** Begin Data **

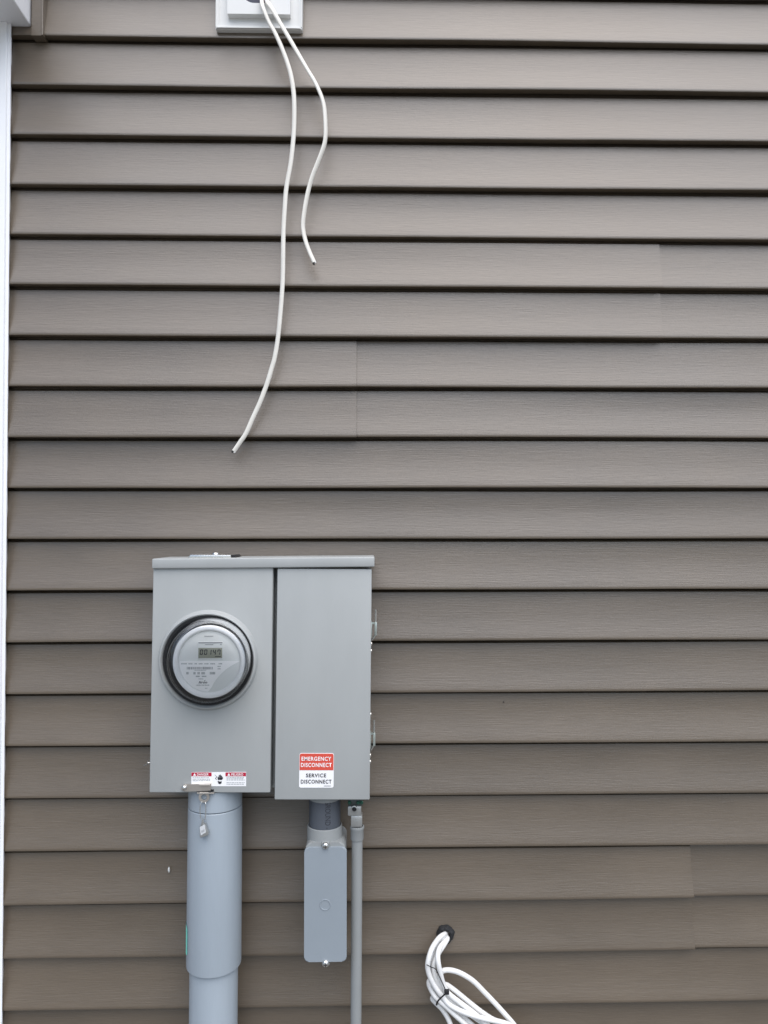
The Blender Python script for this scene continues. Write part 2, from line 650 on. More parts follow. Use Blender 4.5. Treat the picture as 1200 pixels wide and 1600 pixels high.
# hub cover plate on top
hx0, hx1 = L(299.5, 870, -0.06).x, L(366, 870, -0.06).x
hz = ctop((hx0 + hx1) / 2)
bm = NB()  # black wedge beside the right end of the plate
prism(bm, [(hx0, hz - 0.002), (hx1, hz - 0.002), (hx1, hz + 0.0055), (hx0 + 0.006, hz + 0.0055)], -0.095, -0.025, 0.0008)
hub = cbuild('hub_plate', bm, BRIGHT)
bm = NB()  # black wedge beside the right end of the plate
lathe(bm, [(0.0075, hz + 0.003), (0.0075, hz + 0.006), (0.006, hz + 0.0085), (0.002, hz + 0.0096), (0.0001, hz + 0.0097)], Vector((L(337, 866, -0.06).x, -0.06, 0)), 'Z', 20)
cbuild('plate_screw', bm, BRIGHT, hub)
bm = NB()  # black wedge beside the right end of the plate
prism(bm, [(hx1 - 0.003, hz - 0.002), (hx1 + 0.011, hz - 0.002), (hx1 + 0.005, hz + 0.0052), (hx1 - 0.003, hz + 0.0052)], -0.088, -0.03)
cbuild('dark_wedge', bm, BLACK, hub)
# raised ring round the meter opening
mc = L(325.7, 1031, YF)
ro, ri = S(75.5, YF), S(69.3, YF)
bm = NB()  # black wedge beside the right end of the plate
lathe(bm, [(ro + 0.003, YF + 0.001), (ro + 0.0008, YF - 0.001), (ro - 0.0002, YF - 0.006), (ro - 0.002, YF - 0.0095), (ro - 0.0045, YF - 0.0105),
           (ri + 0.0012, YF - 0.009), (ri, YF - 0.006), (ri, YF + 0.001)], mc, 'Y', 96)
cbuild('meter_ring', bm, STEEL, cover)
# side latches with their screws
for cy0, cy1, xo in ((952, 1000, 587.3), (1125, 1172, 584.9)):
    yl = -0.075
    X = x_r
    xr = L(xo, cy0, yl).x
    za, zbm = L(580, cy0, yl).z, L(580, cy1, yl).z
    h = za - zbm
    bm = NB()
    box(bm, X - 0.002, X + 0.0016, yl - 0.011, yl + 0.011, zbm + h * 0.10, zbm + h * 0.60, 0.0006)
    box(bm, xr - 0.0022, xr + 0.0022, yl - 0.005, yl + 0.005, zbm + h * 0.16, zbm + h * 0.58, 0.0004)
    box(bm, X + 0.001, xr, yl - 0.0015, yl + 0.0015, zbm + h * 0.52, zbm + h * 0.58)
    lt = cbuild('latch', bm, LATCH)
    bm = NB()
    tube(bm, [(xr, yl, za), (xr, yl, zbm + h * 0.25), (xr - 0.0005, yl, zbm + h * 0.16), (xr - 0.0035, yl, zbm + h * 0.07), (X + 0.0015, yl, zbm)], 0.0018, 0.0018, 8)
    cbuild('bail_wire', bm, BRIGHT, lt)
for py_ in (1006, 1017, 1116, 1180, 1190):
    c = L(582, py_, -0.075)
    bm = NB()
    vs = []
    for r, t in ((0.0042, 0.0), (0.004, 0.0022), (0.0022, 0.0036), (0.0001, 0.004)):
        vs.append([bm.verts.new((x_r - 0.001 + t, -0.075 + r * math.cos(2 * PI * k / 14), c.z + r * math.sin(2 * PI * k / 14))) for k in range(14)])
    for i in range(3):
        for k in range(14):
            bm.faces.new((vs[i][k], vs[i][(k + 1) % 14], vs[i + 1][(k + 1) % 14], vs[i + 1][k]))
    cbuild('screw', bm, BRIGHT)
# little twisted wire end on the left side
pts = [L(235, 1187, -0.07), L(231.5, 1188.5, -0.075), L(231, 1191.5, -0.08), L(234.5, 1192, -0.08), L(230, 1194, -0.085), L(224.5, 1196.6, -0.09)]
bm = NB(); tube(bm, spline([tuple(p) for p in pts], 5), 0.0010, 0.0010, 8)
cbuild('wire_end', bm, BRIGHT)

# hasp at the bottom of the cover
yh = YF - 0.001
bm = NB()  # black wedge beside the right end of the plate


def lp(px, py, y=yh):
    q = L(px, py, y)
    return (q.x, q.z)


out = [lp(330.5, 1223.6), lp(329.6, 1234.4), lp(310, 1235.5), lp(290, 1236.2)]
for k in range(9):
    a = math.radians(100 + 20 * k)
    cxp, czp = lp(288.7, 1230.6)
    r = S(5.4, yh)
    out.append((cxp + r * math.cos(-a + PI) * -1, czp - r * math.sin(a)))
out = [lp(330.5, 1223.6), lp(329.6, 1234.6), lp(310, 1235.4), lp(290, 1236.2), lp(285.6, 1234.6), lp(283.6, 1231.2), lp(284.2, 1227.8), lp(287, 1225.4), lp(291.5, 1225.0), lp(310, 1224.4)]
prism(bm, out[::-1], yh - 0.0028, yh + 0.0005, 0.0006)
q0, q1 = lp(312, 1224.2), lp(328.6, 1226.6)
hasp = cbuild('hasp', bm, HASP, smooth=0.3)
bm = NB(); box(bm, q0[0], q1[0], yh - 0.0062, yh - 0.0026, q1[1], q0[1] + 0.0004, 0.0006)
cbuild('hasp_tab', bm, HASP, hasp, smooth=0.3)
c = L(288.8, 1229.6, yh)
bm = NB(); lathe(bm, [(0.0052, yh - 0.0024), (0.0050, yh - 0.004), (0.0038, yh - 0.0062), (0.0018, yh - 0.0074), (0.0001, yh - 0.0076)], c, 'Y', 20)
cbuild('rivet', bm, BRIGHT, hasp)
a0, a1 = lp(308.5, 1238.0), lp(335, 1236.0)
bm = NB(); box(bm, a0[0], a1[0], yh - 0.004, yh + 0.010, a0[1] - 0.0016, a0[1] + 0.0004, 0.0005)
cbuild('hasp_lip', bm, HASP, hasp, smooth=0.3)
bm = NB(); box(bm, lp(307, 1237)[0], lp(334, 1237)[0], yh - 0.0012, yh + 0.002, lp(320, 1236.6)[1], lp(320, 1233.6)[1])
cbuild('slot', bm, BLACK, hasp)
cxr, czr = lp(319, 1245.2)
outer = [(cxr + S(8.2, yh) * math.cos(a), czr + S(8.2, yh) * math.sin(a)) for a in [math.radians(-195 + k * 210 / 16) for k in range(17)]]
outer += [(cxr + S(6.5, yh), czr + S(8, yh)), (cxr - S(6.5, yh), czr + S(8, yh))]
bm = NB(); holed(bm, outer, circ(cxr, czr, S(4.6, yh), 20), yh - 0.0015, yh + 0.0012)
cbuild('padlock_eye', bm, HASP, hasp, smooth=0.3)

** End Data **

### What to work on:
Omit the pictures and reproduce the listing exactly.

### Solution:
The Blender Python script for this scene continues. Write part 2, from line 650 on. More parts follow. Use Blender 4.5. Treat the picture as 1200 pixels wide and 1600 pixels high.
# hub cover plate on top
hx0, hx1 = L(299.5, 870, -0.06).x, L(366, 870, -0.06).x
hz = ctop((hx0 + hx1) / 2)
bm = NB()  # black wedge beside the right end of the plate
prism(bm, [(hx0, hz - 0.002), (hx1, hz - 0.002), (hx1, hz + 0.0055), (hx0 + 0.006, hz + 0.0055)], -0.095, -0.025, 0.0008)
hub = cbuild('hub_plate', bm, BRIGHT)
bm = NB()  # black wedge beside the right end of the plate
lathe(bm, [(0.0075, hz + 0.003), (0.0075, hz + 0.006), (0.006, hz + 0.0085), (0.002, hz + 0.0096), (0.0001, hz + 0.0097)], Vector((L(337, 866, -0.06).x, -0.06, 0)), 'Z', 20)
cbuild('plate_screw', bm, BRIGHT, hub)
bm = NB()  # black wedge beside the right end of the plate
prism(bm, [(hx1 - 0.003, hz - 0.002), (hx1 + 0.011, hz - 0.002), (hx1 + 0.005, hz + 0.0052), (hx1 - 0.003, hz + 0.0052)], -0.088, -0.03)
cbuild('dark_wedge', bm, BLACK, hub)
# raised ring round the meter opening
mc = L(325.7, 1031, YF)
ro, ri = S(75.5, YF), S(69.3, YF)
bm = NB()  # black wedge beside the right end of the plate
lathe(bm, [(ro + 0.003, YF + 0.001), (ro + 0.0008, YF - 0.001), (ro - 0.0002, YF - 0.006), (ro - 0.002, YF - 0.0095), (ro - 0.0045, YF - 0.0105),
           (ri + 0.0012, YF - 0.009), (ri, YF - 0.006), (ri, YF + 0.001)], mc, 'Y', 96)
cbuild('meter_ring', bm, STEEL, cover)
# side latches with their screws
for cy0, cy1, xo in ((952, 1000, 587.3), (1125, 1172, 584.9)):
    yl = -0.075
    X = x_r
    xr = L(xo, cy0, yl).x
    za, zbm = L(580, cy0, yl).z, L(580, cy1, yl).z
    h = za - zbm
    bm = NB()
    box(bm, X - 0.002, X + 0.0016, yl - 0.011, yl + 0.011, zbm + h * 0.10, zbm + h * 0.60, 0.0006)
    box(bm, xr - 0.0022, xr + 0.0022, yl - 0.005, yl + 0.005, zbm + h * 0.16, zbm + h * 0.58, 0.0004)
    box(bm, X + 0.001, xr, yl - 0.0015, yl + 0.0015, zbm + h * 0.52, zbm + h * 0.58)
    lt = cbuild('latch', bm, LATCH)
    bm = NB()
    tube(bm, [(xr, yl, za), (xr, yl, zbm + h * 0.25), (xr - 0.0005, yl, zbm + h * 0.16), (xr - 0.0035, yl, zbm + h * 0.07), (X + 0.0015, yl, zbm)], 0.0018, 0.0018, 8)
    cbuild('bail_wire', bm, BRIGHT, lt)
for py_ in (1006, 1017, 1116, 1180, 1190):
    c = L(582, py_, -0.075)
    bm = NB()
    vs = []
    for r, t in ((0.0042, 0.0), (0.004, 0.0022), (0.0022, 0.0036), (0.0001, 0.004)):
        vs.append([bm.verts.new((x_r - 0.001 + t, -0.075 + r * math.cos(2 * PI * k / 14), c.z + r * math.sin(2 * PI * k / 14))) for k in range(14)])
    for i in range(3):
        for k in range(14):
            bm.faces.new((vs[i][k], vs[i][(k + 1) % 14], vs[i + 1][(k + 1) % 14], vs[i + 1][k]))
    cbuild('screw', bm, BRIGHT)
# little twisted wire end on the left side
pts = [L(235, 1187, -0.07), L(231.5, 1188.5, -0.075), L(231, 1191.5, -0.08), L(234.5, 1192, -0.08), L(230, 1194, -0.085), L(224.5, 1196.6, -0.09)]
bm = NB(); tube(bm, spline([tuple(p) for p in pts], 5), 0.0010, 0.0010, 8)
cbuild('wire_end', bm, BRIGHT)

# hasp at the bottom of the cover
yh = YF - 0.001
bm = NB()  # black wedge beside the right end of the plate


def lp(px, py, y=yh):
    q = L(px, py, y)
    return (q.x, q.z)


out = [lp(330.5, 1223.6), lp(329.6, 1234.4), lp(310, 1235.5), lp(290, 1236.2)]
for k in range(9):
    a = math.radians(100 + 20 * k)
    cxp, czp = lp(288.7, 1230.6)
    r = S(5.4, yh)
    out.append((cxp + r * math.cos(-a + PI) * -1, czp - r * math.sin(a)))
out = [lp(330.5, 1223.6), lp(329.6, 1234.6), lp(310, 1235.4), lp(290, 1236.2), lp(285.6, 1234.6), lp(283.6, 1231.2), lp(284.2, 1227.8), lp(287, 1225.4), lp(291.5, 1225.0), lp(310, 1224.4)]
prism(bm, out[::-1], yh - 0.0028, yh + 0.0005, 0.0006)
q0, q1 = lp(312, 1224.2), lp(328.6, 1226.6)
hasp = cbuild('hasp', bm, HASP, smooth=0.3)
bm = NB(); box(bm, q0[0], q1[0], yh - 0.0062, yh - 0.0026, q1[1], q0[1] + 0.0004, 0.0006)
cbuild('hasp_tab', bm, HASP, hasp, smooth=0.3)
c = L(288.8, 1229.6, yh)
bm = NB(); lathe(bm, [(0.0052, yh - 0.0024), (0.0050, yh - 0.004), (0.0038, yh - 0.0062), (0.0018, yh - 0.0074), (0.0001, yh - 0.0076)], c, 'Y', 20)
cbuild('rivet', bm, BRIGHT, hasp)
a0, a1 = lp(308.5, 1238.0), lp(335, 1236.0)
bm = NB(); box(bm, a0[0], a1[0], yh - 0.004, yh + 0.010, a0[1] - 0.0016, a0[1] + 0.0004, 0.0005)
cbuild('hasp_lip', bm, HASP, hasp, smooth=0.3)
bm = NB(); box(bm, lp(307, 1237)[0], lp(334, 1237)[0], yh - 0.0012, yh + 0.002, lp(320, 1236.6)[1], lp(320, 1233.6)[1])
cbuild('slot', bm, BLACK, hasp)
cxr, czr = lp(319, 1245.2)
outer = [(cxr + S(8.2, yh) * math.cos(a), czr + S(8.2, yh) * math.sin(a)) for a in [math.radians(-195 + k * 210 / 16) for k in range(17)]]
outer += [(cxr + S(6.5, yh), czr + S(8, yh)), (cxr - S(6.5, yh), czr + S(8, yh))]
bm = NB(); holed(bm, outer, circ(cxr, czr, S(4.6, yh), 20), yh - 0.0015, yh + 0.0012)
cbuild('padlock_eye', bm, HASP, hasp, smooth=0.3)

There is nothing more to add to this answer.